▶ **Recorded information**
————————

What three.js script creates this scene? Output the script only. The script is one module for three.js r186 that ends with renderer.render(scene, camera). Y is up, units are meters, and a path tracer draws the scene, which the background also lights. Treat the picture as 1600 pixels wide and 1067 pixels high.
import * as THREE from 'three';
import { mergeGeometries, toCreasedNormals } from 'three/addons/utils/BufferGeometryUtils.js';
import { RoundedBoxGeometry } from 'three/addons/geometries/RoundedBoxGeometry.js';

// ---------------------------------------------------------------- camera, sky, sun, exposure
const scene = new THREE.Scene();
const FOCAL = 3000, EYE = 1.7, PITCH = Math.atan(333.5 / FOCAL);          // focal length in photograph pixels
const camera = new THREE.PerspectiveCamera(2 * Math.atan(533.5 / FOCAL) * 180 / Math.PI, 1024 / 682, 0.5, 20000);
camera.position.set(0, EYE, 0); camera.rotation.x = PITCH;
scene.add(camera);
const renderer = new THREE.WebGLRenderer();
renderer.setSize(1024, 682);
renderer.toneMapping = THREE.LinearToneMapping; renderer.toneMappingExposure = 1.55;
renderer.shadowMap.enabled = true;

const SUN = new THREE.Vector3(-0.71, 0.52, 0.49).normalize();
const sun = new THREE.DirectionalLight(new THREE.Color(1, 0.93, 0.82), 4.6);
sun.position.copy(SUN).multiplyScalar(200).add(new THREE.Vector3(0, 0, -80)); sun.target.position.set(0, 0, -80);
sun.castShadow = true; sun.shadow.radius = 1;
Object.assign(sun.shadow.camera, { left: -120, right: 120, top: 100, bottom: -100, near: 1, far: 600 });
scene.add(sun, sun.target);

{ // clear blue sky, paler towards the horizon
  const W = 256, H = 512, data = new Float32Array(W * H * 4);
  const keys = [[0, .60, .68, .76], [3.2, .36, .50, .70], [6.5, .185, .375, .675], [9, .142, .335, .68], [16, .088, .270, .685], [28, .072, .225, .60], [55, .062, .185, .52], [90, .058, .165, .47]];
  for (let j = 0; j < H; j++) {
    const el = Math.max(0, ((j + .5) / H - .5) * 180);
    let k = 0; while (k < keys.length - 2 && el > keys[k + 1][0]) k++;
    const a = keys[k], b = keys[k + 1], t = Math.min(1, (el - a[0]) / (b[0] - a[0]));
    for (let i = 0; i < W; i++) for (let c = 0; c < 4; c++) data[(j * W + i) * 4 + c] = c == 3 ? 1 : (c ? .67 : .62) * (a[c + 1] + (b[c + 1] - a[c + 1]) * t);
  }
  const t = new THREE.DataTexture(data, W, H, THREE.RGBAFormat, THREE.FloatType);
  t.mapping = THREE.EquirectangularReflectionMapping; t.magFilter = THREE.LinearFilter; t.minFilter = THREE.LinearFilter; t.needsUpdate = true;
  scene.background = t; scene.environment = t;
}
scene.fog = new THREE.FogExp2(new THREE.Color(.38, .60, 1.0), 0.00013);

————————

▶ **What to produce**
Show all lines from the listing above in which "scene" appears.

▶ **Response for this exercise**
What three.js script creates this scene? Output the script only. The script is one module for three.js r186 that ends with renderer.render(scene, camera). Y is up, units are meters, and a path tracer draws the scene, which the background also lights. Treat the picture as 1600 pixels wide and 1067 pixels high.
const scene = new THREE.Scene();
scene.add(camera);
scene.add(sun, sun.target);
  scene.background = t; scene.environment = t;
scene.fog = new THREE.FogExp2(new THREE.Color(.38, .60, 1.0), 0.00013);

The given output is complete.